Saturday, August 20, 2005

Maybe We Should All Just Start Listening to Dancehall?


I received this link from two different friends in the past 24 hours. Nice essay by Ta-Nehisi Coates talking about what I like to call "the Gen X black man's midlife crisis". We crossed 25 and ALL had to come to terms with some of the things happening to the music form that had nurtured us. I accepted several years ago that I was no longer the target audience for 90% of hip-hop music. Hell, how could a black man who attends live shows scan the audience and NOT come to that conclusion? I'm not just talking about the music that is played on the radio either. I cannot count how many times on the Venice boardwalk I've seen backpack-clad brothers stopping every white tourist they see in an attempt to sell them what would once have been called "underground" rap. We stopped being the market for rap long ago.

In my own personal opinion, all rap music falls into one of two eras, B.C. (before Chronic) and A.C. (after Chronic, or anno chronicky "in the year of our hip-hop lord"). That seminal debut album by Dr. Dre was released in 1993, when I was a student at Howard University. It came hot on the heels of director Bill Duke's 1992 ghetto gangster opus Deep Cover, the soundtrack of which introduced the world to the duo of Dre and Snoop Doggy Dogg. As good as the film and song were, the release of The Chronic took the campus by storm. What we didn't realize was that it was also taking the entire country by storm. That was right around the time that documentaries like "Bangin' in Little Rock" were being made that examined the penetration of black gang culture in predominantly white suburbs across America. The Chronic was also the soundtrack of those white youth, who said it spoke to their life experiences as much as anyone else. The burly sales numbers for the album made record execs stand up and take notice too. That was the point at which rap, to me at least, became divided into mainstream (radio) and underground (backpacker music), with racially divided segments of both. But even I wouldn't have expected both forms (and all segments) to have so completely crossed over in less than a decade. I challenge anyone who says that they actually predicted that New Orleans' Bounce would one day be played at bat mitzvahs.

The dismay in Coates' piece is palpable to me because it has been a long running issue among lots of us for quite a while now, and I agree that at times the situation can be depressing. Is there any black person in America who hasn't been in a bar and felt the sudden urge to get up and leave when Fitty's "In Da Club" comes on and the lawyers/accountants/stockbrokers in attendance start chanting "go shorty, it's your birthday"? Yes, black folks have been making a mass exodus from hip-hop for a few years now, sorry to say. I wonder, is this how the jazz generation felt? Luckily, I've always had a more diverse music library than most. Hip-hop was the foundation, but there was always something else there to complete my music world view. At the same time I rocked Kurtis Blow, I was listening to Kraftwerk. At the same time I jammed to Eric B. & Rakim and Run DMC, I loved Depeche Mode and The Ramones. And no matter how disenchanted I become with hip-hop (with now being a low point), there are always at least one or two artists I enjoy.

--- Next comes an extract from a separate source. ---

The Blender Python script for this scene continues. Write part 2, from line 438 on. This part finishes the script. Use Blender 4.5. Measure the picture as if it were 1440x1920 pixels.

But what that essay really got me thinking about was the writers of the hip-hop generation. I've always encouraged all writers to write about the things they love, regardless of race. Coates obviously has a passion for forms of music that aren't hip-hop, and a strong background as a writer, but I could only imagine the cross looks he (or any black writer) would probably receive if he ever pitched a book on the White Stripes or Bjork. If being "on the outside," so to speak, gives others the intellectual credibility to examine hip-hop, why have so few black writers been able to lend their outsider perspective to rock? Maybe because as writers, whether we like it or not, hip-hop will always be our burden as much as it has been our foundation.